**Data lines**
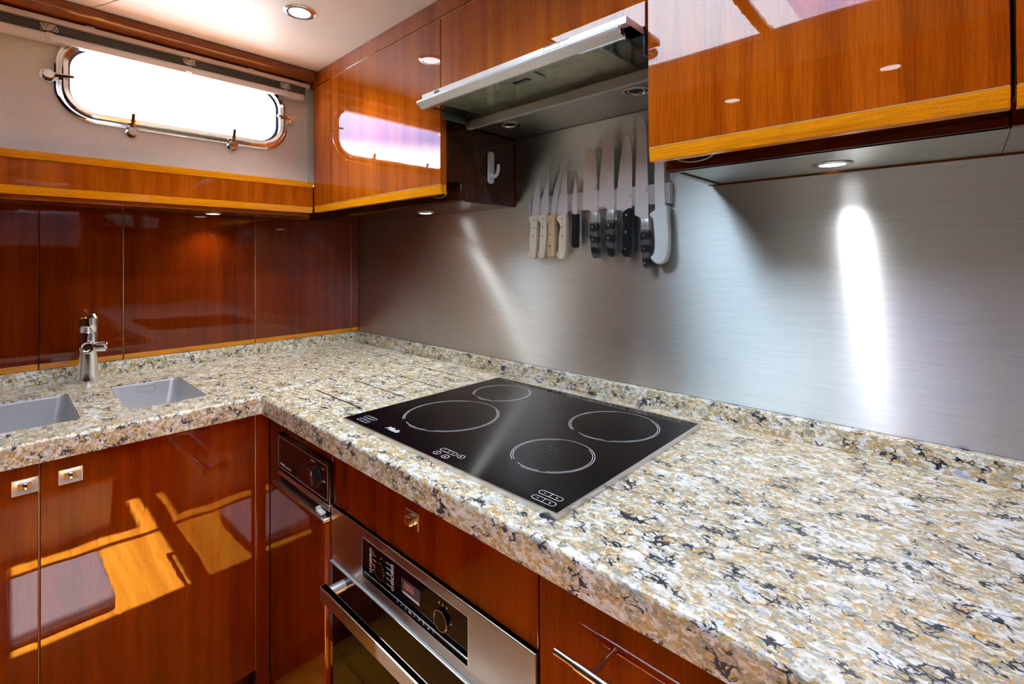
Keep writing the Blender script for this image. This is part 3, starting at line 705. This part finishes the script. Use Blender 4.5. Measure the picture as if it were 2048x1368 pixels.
# loops of wire under the doors
for x, lab in ((1.008, 'thin bright wire loop under the corner cupboard door'), (1.778, 'thin bright wire loop under the long cupboard door right of the hood')):
    P_ = [(x + .036 * math.cos(a), -.292 + .004 * math.sin(a), 1.4835 - .013 * math.sin(a)) for a in [math.pi * k / 14 for k in range(15)]]
    q0 = [(P_[0][0], -.292, 1.4975)] + P_ + [(P_[-1][0], -.292, 1.4975)]
    tag(B().tube(P_, .0009, 6).out('wire_loop', wire_m), lab, 'wire')

# ------------------------------------------------------------------ downlights
def downlight(name, x, y, z, r, label, on=True, group=None, power=6):
    l = thing(name, label, 'light', (x, y, z), group)
    V = lambda dz: Vector((x, y, z - dz))
    n = 40
    ring = lambda rr, dz: [(x + rr * math.cos(2 * math.pi * k / n), y + rr * math.sin(2 * math.pi * k / n), z - dz) for k in range(n)]
    B().loops([ring(r, 0), ring(r, .0015), ring(r * .93, .0035), ring(r * .75, .0040), ring(r * .66, .0030), ring(r * .66, .0005)]).out('bezel', satin if on != 'c' else chrome, l)
    B().cyl((x, y, z - .0006), (x, y, z - .0022), r * .66, n=n).out('lens', lamp_e, l)
    ld = bpy.data.lights.new('spot', 'SPOT'); lo_ = bpy.data.objects.new('lamp_beam', ld); COL.objects.link(lo_)
    ld.energy = power; ld.spot_size = math.radians(120); ld.spot_blend = .8; ld.shadow_soft_size = r * .5; ld.color = (.97, .98, 1)
    lo_.parent = l; lo_.location = (0, 0, -.006)
downlight('ceiling_downlight', .686, -.566, CZ, .046, 'lit round downlight with dark chrome rim in the cream ceiling', 'c', power=26)
downlight('cabinet_downlight', 1.965, -.105, 1.4665, .033, 'lit round downlight in the steel underside right of the knives', group='downlights under the wall cupboards', power=4)
downlight('cabinet_downlight', .690, -.105, 1.4595, .033, 'lit round downlight under the corner cupboard above the splashback', group='downlights under the wall cupboards', power=2.5)
downlight('shelf_downlight', .10, -.64, 1.4625, .033, 'small lit downlight under the window shelf above the panelled wall', group='downlights under the wall cupboards', power=3.0)
downlight('ceiling_downlight', 1.36, -1.80, 2.02, .045, 'lit downlight in the rear ceiling behind the camera, nearer the sinks', group='rear ceiling lights', power=10)
downlight('ceiling_downlight', 1.94, -1.80, 2.02, .045, 'lit downlight in the rear ceiling behind the camera, nearer the right wall', group='rear ceiling lights', power=10)

# ------------------------------------------------------------------ cooker hood
hd = thing('cooker_hood', 'slide-out cooker hood with white front bar, glass visor and mesh filter', 'hood', (1.37, -.2, 1.68))
HX0, HX1 = 1.0565, 1.691
B().box(HX0, HX1, -.389, YD - .0002, 1.7275, 1.7415, .001, 1).out('front_bar', simple('hood_front_silver', (.80, .80, .79), .3, .55), hd)
# inner body above the filter
slate = simple('hood_slate_grey', (.16, .18, .19), .3, .4)
B().box(HX0 + .001, HX1 - .001, YD + .023, -.004, 1.7385, 1.7425).box(HX0 + .001, HX1 - .001, -.372, YD + .0235, 1.7275, 1.7295).out('housing', slate, hd)
B().box(HX0 + .001, HX0 + .004, -.318, -.004, 1.690, 1.7385).out('side_plate', slate, hd)
B().box(HX1 - .004, HX1 - .001, -.318, -.004, 1.690, 1.7385).out('side_plate', slate, hd)
B().box(1.603, HX1 - .006, -.350, -.010, 1.7325, 1.7375, .001, 1).out('filter_blank', simple('blank_grey', (.16, .16, .15), .35, .5), hd)
B().box(HX0 + .030, 1.595, -.350, -.075, 1.7265, 1.730, .001, 1).out('grease_filter', filter_m, hd)
for x0, x1 in ((HX0 + .022, HX0 + .030), (1.595, 1.603)): B().box(x0, x1, -.352, -.067, 1.7235, 1.7315, .0015, 2).out('filter_frame', alu_grey, hd)
B().box(HX0 + .030, 1.595, -.075, -.067, 1.7235, 1.7315, .001, 1).out('filter_frame', alu_grey, hd)
lt = B().box(1.300, 1.416, -.340, -.285, 1.7238, 1.7263, .001, 1).out('filter_catch', simple('catch_grey', (.60, .60, .50), .5), hd)
B().box(1.334, 1.382, -.318, -.302, 1.7225, 1.7239, .0005, 1).out('catch_slot', dark_gap, lt)
B().box(1.339, 1.377, -.313, -.307, 1.7218, 1.7226).out('catch_lever', alu, lt)
B().box(1.417, 1.4185, -.340, -.302, 1.7230, 1.7264).out('catch_seam', dark_gap, lt)
for x in (HX0 + .012, HX1 - .02): B().box(x, x + .007, -.385, -.215, 1.704, 1.712, .001, 1).out('slide_rail', simple('rail_black', (.012, .013, .013), .35), hd)
B().box(HX0 + .004, HX1 - .003, -.388, -.214, 1.6995, 1.7025).out('glass_visor', hood_glass, hd)
B().prism([(-.400, 1.716), (-.402, 1.721), (-.398, 1.7255), (-.388, 1.7265), (-.380, 1.722), (-.374, 1.7115), (-.374, 1.7035), (-.384, 1.7035)], 'x', HX0 - .008, HX1 - .010, .0012, 2).out('visor_profile', simple('visor_white_silver', (.74, .75, .74), .3, .5), hd)
B().box(HX1 - .0115, HX1 - .0095, -.392, -.380, 1.709, 1.721).out('profile_end', dark_gap, hd)
B().box(HX0 - .002, HX1 - .003, -.219, -.206, 1.679, 1.7035, .001, 1).out('rear_bar', alu_grey, hd)
B().box(HX0 - .002, HX0 + .022, -.226, -.208, 1.678, 1.690, .001, 1).out('bar_bracket', alu_grey, hd)
B().box(HX1 - .045, HX1 - .003, -.226, -.190, 1.679, 1.686, .002, 2).out('bar_bracket', alu_grey, hd)
B().box(HX0 + .002, HX1 - .002, -.206, -.003, 1.6855, 1.6885).out('rear_plate', steel_top, hd)
for x in (1.170, 1.582):
    ring = lambda rr, z: [(x + rr * math.cos(2 * math.pi * k / 36), -.155 + rr * math.sin(2 * math.pi * k / 36), z) for k in range(36)]
    q_ = B().loops([ring(.034, 1.6855), ring(.034, 1.6825), ring(.031, 1.6815), ring(.0275, 1.6825), ring(.026, 1.6850)]).out('hood_lamp', chrome, hd)
    B().loops([ring(.0262, 1.6853), ring(.0262, 1.6842)], cap1=True).out('lamp_recess', black_gloss, q_)
    B().loops([ring(.021, 1.6842), ring(.019, 1.6834), ring(.018, 1.6842)]).out('lamp_clip', alu, q_)
text('brand_lettering', 'elica', .0125, (1.112, -.3893, 1.7315), *PX, dark_print, hd, True)
for i in range(5): frame_y(1.494 + i * .0132, 1.494 + (i + 1) * .0132 - .0004, 1.7300, 1.7392, .0006, -.3891, simple('button_blue_grey', (.38, .50, .56), .4) if i == 0 else bpy.data.materials['button_blue_grey'], 'push_button', hd)
frame_y(1.4925, 1.5615, 1.7288, 1.7402, .0007, -.3891, dark_print, 'button_frame', hd, .001)
for i, g in enumerate('o-+A*'): text('button_symbol', g, .0075, (1.5005 + i * .0132, -.3892, 1.7322), *PX, bpy.data.materials['button_blue_grey'], hd, False, .0001, 'CENTER')

# ------------------------------------------------------------------ hook on the cupboard side
hk = thing('adhesive_hook', 'white plastic adhesive hook on the shaded cupboard side below the hood', 'hook', (1.052, -.12, 1.575))
B().prism(rrect(-.134, -.108, 1.526, 1.627, .010, 6), 'x', 1.0512, 1.0565, .0012, 2).out('back_plate', white_plastic, hk)
B().prism(rrect(-.130, -.112, 1.555, 1.605, .006, 6), 'x', 1.0565, 1.0585, .0006, 1).out('front_boss', white_plastic, hk)
P_ = []
for k in range(13):
    a = math.radians(-95 + k * 9.5); P_.append((1.060 + .026 * (math.sin(a) + 1) * .9, -.1205, 1.571 + .022 - .026 * math.cos(a) - .012))
P_ = [(1.0565, -.1205, 1.556), (1.062, -.1205, 1.548), (1.072, -.1205, 1.547), (1.081, -.1205, 1.553), (1.086, -.1205, 1.563), (1.087, -.1205, 1.575), (1.0865, -.1205, 1.583)]
B().tube(P_, [.0075, .0068, .006, .0056, .0052, .005, .0036], 14).out('prong', white_plastic, hk)

# ------------------------------------------------------------------ magnetic knife strip and ten knives
ks = thing('knife_strip', 'long magnetic steel knife strip on the splashback', 'knife rack', (1.36, -.01, 1.45))
B().box(1.130, 1.597, -.0215, -.0025, 1.4285, 1.481, .0012, 1).out('bar', alu, ks)
B().box(1.5975, 1.6015, -.0218, -.0025, 1.4275, 1.482, .001, 1).box(1.126, 1.1295, -.0218, -.0025, 1.4275, 1.482, .001, 1).out('end_cap', alu_grey, ks)
KN = {
 'steak1': (dict(b=[(1.172,1.555),(1.173,1.542),(1.174,1.496),(1.17,1.42),(1.139,1.42),(1.145,1.471),(1.157,1.516)],h=[(1.135,1.421),(1.152,1.423),(1.169,1.425),(1.167,1.358),(1.164,1.312),(1.162,1.29),(1.151,1.286),(1.137,1.29),(1.129,1.3),(1.131,1.31),(1.139,1.317),(1.136,1.355),(1.144,1.382),(1.142,1.401),(1.135,1.408)],r=[(1.158,1.41),(1.156,1.384),(1.154,1.358)]), pale_wood, brass, 'steak knife with a pale wooden handle, leftmost on the strip', 'knife'),
 'steak2': (dict(b=[(1.21,1.564),(1.21,1.529),(1.208,1.475),(1.206,1.42),(1.174,1.42),(1.181,1.468),(1.195,1.517)],h=[(1.173,1.421),(1.192,1.424),(1.209,1.425),(1.206,1.357),(1.201,1.312),(1.199,1.294),(1.19,1.287),(1.178,1.288),(1.171,1.299),(1.171,1.309),(1.179,1.316),(1.178,1.353),(1.184,1.38),(1.182,1.398),(1.173,1.407)],r=[(1.193,1.411),(1.193,1.384),(1.192,1.358)]), pale_wood, brass, 'steak knife with a pale wooden handle, second from the left', 'knife'),
 'steak3': (dict(b=[(1.262,1.575),(1.258,1.549),(1.25,1.497),(1.236,1.42),(1.217,1.42),(1.221,1.451),(1.232,1.499),(1.25,1.546)],h=[(1.21,1.417),(1.227,1.421),(1.243,1.423),(1.24,1.4),(1.241,1.356),(1.239,1.32),(1.24,1.294),(1.229,1.291),(1.21,1.293),(1.211,1.321),(1.214,1.357),(1.216,1.392),(1.212,1.406)],r=[(1.224,1.399),(1.223,1.362),(1.222,1.326)]), tan_wood, rivet, 'steak knife with a straight tan wooden handle and white rivets', 'knife'),
 'steak4': (dict(b=[(1.276,1.547),(1.277,1.53),(1.277,1.42),(1.239,1.42),(1.243,1.454),(1.255,1.493),(1.268,1.531)],h=[(1.244,1.414),(1.262,1.419),(1.279,1.423),(1.279,1.354),(1.277,1.315),(1.275,1.296),(1.265,1.286),(1.254,1.286),(1.245,1.294),(1.243,1.303),(1.252,1.313),(1.251,1.351),(1.259,1.377),(1.255,1.393),(1.245,1.404)],r=[(1.265,1.407),(1.266,1.381),(1.266,1.356)]), pale_wood, brass, 'steak knife with a pale wooden handle, beside the black paring knife', 'knife'),
 'paring': (dict(b=[(1.309,1.524),(1.314,1.5),(1.317,1.456),(1.316,1.412),(1.307,1.412),(1.297,1.424),(1.298,1.458),(1.303,1.497)],h=[(1.302,1.42),(1.314,1.416),(1.323,1.42),(1.323,1.374),(1.321,1.353),(1.32,1.319),(1.311,1.318),(1.301,1.322),(1.302,1.353),(1.305,1.383)],r=[]), black_plastic, rivet, 'small paring knife with a slim plain black handle', 'knife'),
 'santoku': (dict(b=[(1.355,1.603),(1.369,1.595),(1.379,1.583),(1.384,1.563),(1.386,1.517),(1.387,1.475),(1.387,1.41),(1.374,1.41),(1.366,1.42),(1.36,1.425),(1.353,1.428),(1.336,1.428),(1.337,1.48),(1.341,1.539),(1.347,1.585)],f=[(1.369,1.417),(1.39,1.418),(1.392,1.39),(1.366,1.392)],h=[(1.366,1.391),(1.392,1.389),(1.393,1.35),(1.393,1.309),(1.392,1.288),(1.373,1.289),(1.368,1.318),(1.364,1.351),(1.364,1.372)],r=[(1.375,1.377),(1.375,1.341)]), pakka, rivet, 'short broad santoku knife with a dark figured handle', 'knife'),
 'chef': (dict(b=[(1.427,1.641),(1.436,1.625),(1.441,1.599),(1.441,1.551),(1.441,1.47),(1.441,1.412),(1.423,1.412),(1.421,1.423),(1.415,1.428),(1.407,1.433),(1.39,1.432),(1.393,1.495),(1.399,1.557),(1.407,1.597),(1.416,1.624)],f=[(1.422,1.42),(1.443,1.421),(1.445,1.394),(1.421,1.397)],h=[(1.421,1.396),(1.445,1.393),(1.444,1.349),(1.442,1.308),(1.442,1.29),(1.424,1.292),(1.42,1.317),(1.418,1.349),(1.418,1.378)],r=[(1.428,1.38),(1.427,1.344)]), pakka, rivet, "tall pointed chef's knife with a dark figured handle, middle of the strip", 'knife'),
 'carver': (dict(b=[(1.483,1.631),(1.489,1.619),(1.495,1.595),(1.497,1.551),(1.496,1.465),(1.495,1.412),(1.470,1.412),(1.466,1.418),(1.447,1.42),(1.45,1.469),(1.456,1.525),(1.465,1.576),(1.473,1.61)],h=[(1.471,1.412),(1.483,1.42),(1.498,1.425),(1.498,1.386),(1.497,1.347),(1.497,1.316),(1.494,1.298),(1.488,1.291),(1.475,1.292),(1.468,1.301),(1.467,1.308),(1.472,1.316),(1.47,1.348),(1.474,1.379),(1.47,1.399)],r=[(1.484,1.404),(1.482,1.358),(1.480,1.313)]), black_plastic, rivet, "chef's knife with a plain black handle and three bright rivets", 'knife'),
 'bread': (None, pakka, rivet, 'longest knife, serrated bread knife with a dark figured handle', 'knife'),
 'white': (dict(b=[(1.562,1.600),(1.586,1.612),(1.588,1.486),(1.59,1.42),(1.565,1.405),(1.562,1.416),(1.561,1.481)],h=[(1.551,1.402),(1.558,1.409),(1.579,1.416),(1.6,1.425),(1.6,1.395),(1.602,1.358),(1.602,1.321),(1.599,1.295),(1.592,1.279),(1.579,1.272),(1.566,1.274),(1.555,1.284),(1.553,1.292),(1.561,1.297),(1.565,1.322),(1.563,1.36),(1.56,1.39),(1.551,1.397)],r=[]), white_plastic, rivet, 'serrated knife with a chunky white plastic handle, rightmost on the strip', 'knife'),
}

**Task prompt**
Give again, word for word, every line from the top of the data above to the line holding "wire_m), lab, 'wire')", inclusive, with the pictures left out.

**Output of the exercise**
Keep writing the Blender script for this image. This is part 3, starting at line 705. This part finishes the script. Use Blender 4.5. Measure the picture as if it were 2048x1368 pixels.
# loops of wire under the doors
for x, lab in ((1.008, 'thin bright wire loop under the corner cupboard door'), (1.778, 'thin bright wire loop under the long cupboard door right of the hood')):
    P_ = [(x + .036 * math.cos(a), -.292 + .004 * math.sin(a), 1.4835 - .013 * math.sin(a)) for a in [math.pi * k / 14 for k in range(15)]]
    q0 = [(P_[0][0], -.292, 1.4975)] + P_ + [(P_[-1][0], -.292, 1.4975)]
    tag(B().tube(P_, .0009, 6).out('wire_loop', wire_m), lab, 'wire')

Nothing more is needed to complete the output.